At St Francis College’s community hub she found the support she needed.

“I’ve made true life-long friendships,” Mrs Erskine said.

For mothers like Mrs Erskine, the community hub is also a stepping-stone into the early stages of schooling.

“My daughter was turning five and about to go to school, and we saw that there was a playgroup here and we were trying to toss up which school we were going to send her to in our catchment,” she said.

“We said, ‘We’ll come to the hub and we’ll get a feel for the school and it’s values and the community, understand the way that they interact with the parents and how happy the parents are here’.

“We didn’t even look at another school; we just knew this was going to be right for our children.”

St Francis College principal Tricia Kennedy said the Community Hub broke down barriers that Logan parents could have when considering a school for their child.

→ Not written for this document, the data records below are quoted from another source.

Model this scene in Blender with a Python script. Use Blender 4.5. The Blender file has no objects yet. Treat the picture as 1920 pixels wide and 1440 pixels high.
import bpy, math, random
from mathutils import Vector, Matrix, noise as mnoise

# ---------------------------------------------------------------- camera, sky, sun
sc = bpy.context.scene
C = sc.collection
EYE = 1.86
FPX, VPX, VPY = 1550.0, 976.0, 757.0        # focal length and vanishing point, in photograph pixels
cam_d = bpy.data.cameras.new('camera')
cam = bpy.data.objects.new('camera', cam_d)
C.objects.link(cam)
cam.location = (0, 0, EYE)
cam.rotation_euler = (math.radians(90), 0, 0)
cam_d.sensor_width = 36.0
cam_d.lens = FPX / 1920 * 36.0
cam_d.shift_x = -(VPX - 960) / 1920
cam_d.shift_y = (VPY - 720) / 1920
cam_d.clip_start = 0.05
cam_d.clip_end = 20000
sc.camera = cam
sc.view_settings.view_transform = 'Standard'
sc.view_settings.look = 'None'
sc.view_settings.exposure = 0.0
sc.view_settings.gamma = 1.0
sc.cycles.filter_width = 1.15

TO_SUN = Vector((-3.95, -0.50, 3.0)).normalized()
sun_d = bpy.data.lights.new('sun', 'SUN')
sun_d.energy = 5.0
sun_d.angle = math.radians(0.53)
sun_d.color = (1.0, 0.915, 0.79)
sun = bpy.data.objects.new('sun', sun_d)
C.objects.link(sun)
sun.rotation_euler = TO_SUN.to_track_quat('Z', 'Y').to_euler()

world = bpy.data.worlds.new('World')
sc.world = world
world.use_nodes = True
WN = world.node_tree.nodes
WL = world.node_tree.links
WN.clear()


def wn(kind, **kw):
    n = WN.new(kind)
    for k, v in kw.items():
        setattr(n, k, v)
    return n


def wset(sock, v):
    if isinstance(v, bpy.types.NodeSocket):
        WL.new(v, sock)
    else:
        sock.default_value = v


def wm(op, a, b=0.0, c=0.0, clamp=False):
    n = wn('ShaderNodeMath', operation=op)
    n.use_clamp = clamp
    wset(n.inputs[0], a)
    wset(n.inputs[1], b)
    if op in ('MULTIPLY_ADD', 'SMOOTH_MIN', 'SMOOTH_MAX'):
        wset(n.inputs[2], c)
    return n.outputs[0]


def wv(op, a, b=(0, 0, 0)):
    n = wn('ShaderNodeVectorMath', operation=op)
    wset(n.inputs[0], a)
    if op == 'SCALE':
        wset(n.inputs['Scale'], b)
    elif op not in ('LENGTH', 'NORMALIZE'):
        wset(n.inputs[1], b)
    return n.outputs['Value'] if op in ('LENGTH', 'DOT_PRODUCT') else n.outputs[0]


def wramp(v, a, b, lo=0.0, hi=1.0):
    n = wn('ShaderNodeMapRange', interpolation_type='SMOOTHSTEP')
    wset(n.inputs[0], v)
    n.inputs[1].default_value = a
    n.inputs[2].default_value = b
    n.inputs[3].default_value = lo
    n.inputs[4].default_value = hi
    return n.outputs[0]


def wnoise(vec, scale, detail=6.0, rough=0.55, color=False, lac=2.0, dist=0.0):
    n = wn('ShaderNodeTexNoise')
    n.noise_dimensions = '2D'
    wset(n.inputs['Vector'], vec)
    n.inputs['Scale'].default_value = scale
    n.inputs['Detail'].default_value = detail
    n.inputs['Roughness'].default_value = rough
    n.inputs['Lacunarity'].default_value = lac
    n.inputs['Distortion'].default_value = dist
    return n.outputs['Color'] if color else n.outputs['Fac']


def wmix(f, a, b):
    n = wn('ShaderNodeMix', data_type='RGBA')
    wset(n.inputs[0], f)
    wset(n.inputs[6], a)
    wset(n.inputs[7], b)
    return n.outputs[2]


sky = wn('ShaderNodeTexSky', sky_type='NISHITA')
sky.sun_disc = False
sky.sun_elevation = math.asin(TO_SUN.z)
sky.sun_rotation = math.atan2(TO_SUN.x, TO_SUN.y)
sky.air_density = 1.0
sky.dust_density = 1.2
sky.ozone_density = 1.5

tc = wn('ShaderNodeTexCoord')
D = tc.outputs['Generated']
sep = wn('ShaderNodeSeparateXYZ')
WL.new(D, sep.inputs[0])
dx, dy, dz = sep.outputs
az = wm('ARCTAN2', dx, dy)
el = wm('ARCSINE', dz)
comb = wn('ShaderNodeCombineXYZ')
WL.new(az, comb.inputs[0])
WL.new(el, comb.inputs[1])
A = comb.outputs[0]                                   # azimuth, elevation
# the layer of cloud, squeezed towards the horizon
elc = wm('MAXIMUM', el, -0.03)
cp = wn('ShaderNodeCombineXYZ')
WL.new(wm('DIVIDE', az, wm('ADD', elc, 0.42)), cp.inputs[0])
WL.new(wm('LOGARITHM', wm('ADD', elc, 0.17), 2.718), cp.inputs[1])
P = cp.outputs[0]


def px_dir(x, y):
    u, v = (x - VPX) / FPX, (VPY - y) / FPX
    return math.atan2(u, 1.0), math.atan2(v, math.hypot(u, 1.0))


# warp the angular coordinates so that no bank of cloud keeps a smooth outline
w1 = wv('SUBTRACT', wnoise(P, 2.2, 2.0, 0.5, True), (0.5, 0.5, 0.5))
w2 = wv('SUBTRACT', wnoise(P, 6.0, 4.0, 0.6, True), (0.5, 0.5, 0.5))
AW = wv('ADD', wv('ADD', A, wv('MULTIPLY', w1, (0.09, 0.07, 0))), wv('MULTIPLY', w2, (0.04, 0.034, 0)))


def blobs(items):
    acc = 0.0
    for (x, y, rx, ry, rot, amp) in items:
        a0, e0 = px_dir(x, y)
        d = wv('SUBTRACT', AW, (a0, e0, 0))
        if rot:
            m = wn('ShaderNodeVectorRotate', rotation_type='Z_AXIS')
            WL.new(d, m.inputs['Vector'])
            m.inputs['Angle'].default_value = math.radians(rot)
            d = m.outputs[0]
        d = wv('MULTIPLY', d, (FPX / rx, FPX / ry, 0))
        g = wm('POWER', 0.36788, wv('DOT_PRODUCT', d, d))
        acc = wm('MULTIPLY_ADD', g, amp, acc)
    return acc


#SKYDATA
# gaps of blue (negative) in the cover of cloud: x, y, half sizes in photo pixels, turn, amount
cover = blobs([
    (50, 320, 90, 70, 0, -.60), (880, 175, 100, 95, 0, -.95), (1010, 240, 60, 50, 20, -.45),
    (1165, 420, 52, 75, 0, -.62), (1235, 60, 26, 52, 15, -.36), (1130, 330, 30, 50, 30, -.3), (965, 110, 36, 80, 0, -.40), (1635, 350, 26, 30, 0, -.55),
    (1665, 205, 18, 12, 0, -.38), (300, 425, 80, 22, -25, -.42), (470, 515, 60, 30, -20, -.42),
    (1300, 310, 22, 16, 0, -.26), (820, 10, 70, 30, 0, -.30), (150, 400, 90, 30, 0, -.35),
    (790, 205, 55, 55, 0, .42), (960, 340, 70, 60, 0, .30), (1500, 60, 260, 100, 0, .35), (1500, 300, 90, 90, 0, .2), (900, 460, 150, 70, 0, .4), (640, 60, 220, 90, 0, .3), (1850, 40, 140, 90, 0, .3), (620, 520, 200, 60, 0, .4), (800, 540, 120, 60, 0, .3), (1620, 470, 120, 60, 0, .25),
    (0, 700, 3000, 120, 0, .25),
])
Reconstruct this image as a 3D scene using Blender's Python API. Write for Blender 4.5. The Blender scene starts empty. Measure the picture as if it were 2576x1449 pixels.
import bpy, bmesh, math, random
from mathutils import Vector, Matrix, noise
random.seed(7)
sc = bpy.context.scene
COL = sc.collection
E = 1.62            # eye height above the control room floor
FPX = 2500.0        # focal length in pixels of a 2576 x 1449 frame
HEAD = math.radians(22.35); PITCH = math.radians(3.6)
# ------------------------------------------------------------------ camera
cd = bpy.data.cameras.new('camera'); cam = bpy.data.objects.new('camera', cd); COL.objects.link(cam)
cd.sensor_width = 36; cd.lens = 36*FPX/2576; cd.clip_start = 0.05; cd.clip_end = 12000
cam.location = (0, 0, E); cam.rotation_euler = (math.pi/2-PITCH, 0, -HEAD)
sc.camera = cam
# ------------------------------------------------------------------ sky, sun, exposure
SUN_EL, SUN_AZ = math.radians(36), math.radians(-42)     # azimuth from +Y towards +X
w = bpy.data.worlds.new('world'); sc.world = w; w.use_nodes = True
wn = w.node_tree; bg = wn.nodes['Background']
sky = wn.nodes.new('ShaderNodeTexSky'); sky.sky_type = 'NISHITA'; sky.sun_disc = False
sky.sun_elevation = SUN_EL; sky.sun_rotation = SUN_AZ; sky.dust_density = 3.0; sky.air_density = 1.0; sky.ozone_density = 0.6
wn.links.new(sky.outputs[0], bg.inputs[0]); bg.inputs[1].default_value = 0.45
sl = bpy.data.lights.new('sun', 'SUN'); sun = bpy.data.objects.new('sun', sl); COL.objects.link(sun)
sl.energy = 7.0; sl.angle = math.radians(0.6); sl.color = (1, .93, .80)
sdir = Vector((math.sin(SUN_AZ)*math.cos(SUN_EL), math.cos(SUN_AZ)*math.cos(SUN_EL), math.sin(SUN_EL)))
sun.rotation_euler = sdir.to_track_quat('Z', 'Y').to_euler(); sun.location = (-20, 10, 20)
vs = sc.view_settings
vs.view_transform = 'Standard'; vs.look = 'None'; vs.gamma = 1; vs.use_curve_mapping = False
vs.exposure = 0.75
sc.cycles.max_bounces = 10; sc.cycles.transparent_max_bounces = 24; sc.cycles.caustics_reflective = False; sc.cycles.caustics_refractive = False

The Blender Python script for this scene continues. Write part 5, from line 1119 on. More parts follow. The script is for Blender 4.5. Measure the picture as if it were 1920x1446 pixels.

“Sometimes people are a bit wary of schools, especially if they’ve had not great experiences themselves,” Ms Kennedy said.

“Forty per cent of children in Logan don’t go to kindy.

“This is a soft-entry to school, but it’s also about providing activities for the community.

“We have playgroups, we have a child youth nurse over there, so we do baby check-ups, immunisation, we currently have a sewing class running, an activity that will be starting in the next couple of weeks is resume-writing and interview skills for mums who want to return to the workforce.”

But the hub is not just for mums who might feel isolated.

The hub also offers skills training sessions for local refugees, including the 60 refugee families who attend the college.

The sessions include sewing lessons, resume-writing, English conversation skills, and even cooking sessions to teach families how to cook meals for under $10.

“Part of it too is up-skilling new arrivals, because a lot of our families have only been here five or six years; they have no friends, they have no skills,” Ms Kennedy said.

The hub was inspired by the school’s patron saint St Francis of Assisi. “St Francis is one of the first Catholic saints to recognise that all people were loved by God not just Catholic people,” she said. “There are people from many different places here, so we always say to people, respect our beliefs and share our values and you’re welcome.  “And we learn from other faiths as well.”